Judy Trenor is appalled that Lily Bart has not snared Percy Gryce—all of her friends stayed away from him and gave her the chance to snap him up. But instead she "took a day off," and lost him. Bertha Dorset seems to have told Percy Gryce something about Lily's gambling debt that has frightened him off. Judy Trenor is sorry for Lily, but Lily knows that Judy does not realize the depth of Lily's poverty. Lily castigates herself for letting Percy Gryce, dull as he is, slip by. "What wind of folly had driven her out again on those dark seas?" she asks herself. She offers to help Judy Trenor with her mail, castigating herself as her friend castigates her.

Fewer people are at lunch, and Bertha Dorset is not tactful about the fact that Percy Gryce has gone. She makes a point of highlighting all the socially deviant behaviors of which Gryce disapproves, also those in which either Carry Fisher or Lily Bart engage (i.e., gambling, smoking, and divorce). Judy Trenor asks Lily to go pick up her husband, Gus, from the train station; she wants Lily to help her keep Gus from Carry Fisher, who has been getting money from him by "amusing" him. At the train station Lily, who finds Gus Trenor repulsive, tells him about her loss of Percy Gryce and her need of money; Gus Trenor says he can make money for her if she lets him invest it. She knows nothing about the stock market, and less about Gus Trenor's terms, but lets him do it, and feels relief.

Analysis

Miss Van Osburgh says that someone who married Percy Gryce would be "comfortable," and Lily Bart cannot smile at this because she sees, again, that what to Miss Van Osburgh, who has wealthy parents, would be "comfortable" would bring Lily out of an economic anxiety that none of her friends has ever experienced. None of her friends realize "the full magnitude of her folly" at not going to church with Percy Gryce and securing a proposal of marriage. Yet they are all willing to chastise her for wasting an opportunity that, at 29, she cannot afford to waste.

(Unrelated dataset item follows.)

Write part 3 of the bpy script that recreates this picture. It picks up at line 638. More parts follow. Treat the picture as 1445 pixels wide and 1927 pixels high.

As she goes to pick up Gus Trenor from the train station, Lily thinks about the unfairness of the society in which she lives: How is it fair that Carry Fisher can make a living "unrebuked" by borrowing from her men friends, while their wives tolerate it? She, Lily, cannot borrow serious money because she is unmarried—a married woman is looked down on, privately, for borrowing money, but not banished from society. Her reflection could be interpreted in two ways: it could demonstrate her naïveté about sexual relations or it could be a sign of a more radical rebellion rising up in her.

At the train station Lily picks up Judy's husband, Gus Trenor, who complains about his work and his wife; Lily listens tolerantly. She finds him repulsive, puffing on his cigar, with his deep crimson face. Trenor complains about his wife's rudeness to Simon Rosedale, who has been giving Trenor useful tips and who is going to be very rich one day, continuing the novel's theme of money versus morality, a theme that Lily's reflections make her complicit in even as her behaviors exonerate her.

Lily suggests they go for a drive, saying she is a little "out of spirits," and Trenor responds, "Why on earth should you ever be out of spirits? ... Did Judy rook you out of everything at bridge last night?" Lily tells Trenor she has only a little money and needs to learn how to get more. In this society, which elevates the frivolous, there is no language for Lily's serious financial problems. But Trenor is attracted to Lily and tells her he can make money for her if she lets him invest it. Lily knows nothing about the stock market, but lets him do it, and feels relief. She thinks Gus Trenor is coarse and dull, a "mere supernumerary in the costly show for which his money paid," and she thinks it will be easy to hold him by his vanity. Her first thought is confirmed by everything society has taught her about men; the second demonstrates her ignorance of the difference between a married man and an unmarried one.